BSE shares: Ventura recommends a sell; 5 techno-funda reasons behind this call

Domestic brokerage firm Ventura Securities has suggest to short BSE Ltd in its recent note. However, the stock has seen some correction in the stock recently, falling nearly 10 per cent.

But the broking firm sees more downside in the stock in the coming session. It has cited five techno-funda reasons for its call.

Shares of BSE had traded ex-bonus in 2:1 ratio in May 2025. The stock had scaled its 52-week high at Rs 3,030 on Tuesday, June 10 and settled at Rs 2,722 on Friday, with a total market capitalization of Rs 1.10 lakh crore. Despite this correction, the stock has tripled investors’ wealth in the last one year.

Ventura Securities noted that option premium volumes for the week stood at Rs 10,824 crore, significantly lower than the April-May average of Rs 15,865 crore. The decline appears to be linked to SEBI’s ongoing crackdown on hedge funds, which may have impacted speculative and high-volume trading activity.

Here are the five reasons cited by Ventura Securities explaining its rationale for the call:

1. Post announcement of investigation on Jane Street’s last 3 years derivatives trades by SEBI, BSE has been placed under ASM framework which has resulted in 4 per cent fall in the stock after 45 days of continuous rally.

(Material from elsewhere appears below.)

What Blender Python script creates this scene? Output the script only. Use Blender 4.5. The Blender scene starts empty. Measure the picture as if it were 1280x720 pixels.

2. Derivatives premium volumes across exchanges have witnessed significant drop. As in case of BSE’s derivatives premium volumes, significantly lower than the April-May average.

3. This has impacted speculative and high-volume trading activity on various platforms including BSE. We can expect BSE to continue its fall amid inclusion in ASM framework.

4. As per charts, stock has been rising in an upward channel which was overextended above 1.618 Fibonacci retracement level. Declining volumes indicate that the overextension in uptrend is not sustainable and can witness correction.

5. Fundamentally, even at 1 year forward P/E of 71.9 times BSE will trade at Rs 2,373 which is 12.8 per cent below its close on Friday. Extended rally is due for correction.

Price has been rallying in rising parallel channel and there is an over extension above 1.618 Fibonacci retracement which is not sustainable due to declining volume. This builds the case for a tactical short. The stock is expected to test 1.618 Fibonacci retracement level of Rs 2512 which is the near-term target. Level of Rs 3,045 will act as the stop loss, Ventura Securities added.

BSE reported a 362 per cent rise in its net profit on a year-on-year (YoY) basis to Rs 494 crore. India’s oldest exchange clocked a revenue from operations at Rs 847 crore, up 75 per cent YoY. Its operating Ebitda (including core SGF) for the quarter more than tripled to Rs 594 crore, while Ebitda margins stood at 70 per cent.